China’s economic growth could take a multi-billion dollar hit due to recent stock market volatility.
The world’s second-largest economy enjoyed a boost as Chinese markets rallied to incredible highs in the first half of the year. At its peak, the benchmark Shanghai Composite was up by 60%, while the smaller Shenzhen Composite more than doubled in size.
Then the bottom fell out of the market, at one point wiping away more than $3 trillion in value. Analysts expect GDP, a comprehensive measure of economic health, to suffer as a result.
“The stock market accounted for a disproportionate share of growth during the first quarter due to high trading volumes,” said IHS Global Insight China economist Brian Jackson. “If those volumes evaporate, it could bring growth to below 6.5%.”
Jackson estimates that market volatility will knock 195 billion yuan ($31.4 billion) or over half a percentage point off GDP growth. The loss could result in a significant slowdown from the 7% expansion posted so far this year.
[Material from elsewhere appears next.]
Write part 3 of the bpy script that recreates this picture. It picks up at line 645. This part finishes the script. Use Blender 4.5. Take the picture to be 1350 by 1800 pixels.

Economists say that sluggish growth will force the government to launch additional stimulus measures in the coming months to support the economy — especially if Beijing wants to meet its annual growth target of 7%.
Market volatility has been keeping experts awake at night — fifty percent of economists who took part in a recent CNNMoney survey said that stock market turmoil is a major risk to China’s economy. That marks a shift from earlier surveys, which showed economists were most worried about the property sector.
The National Bureau of Statistics announced Wednesday that China’s GDP grew by 7% in the second quarter, compared to the same period last year.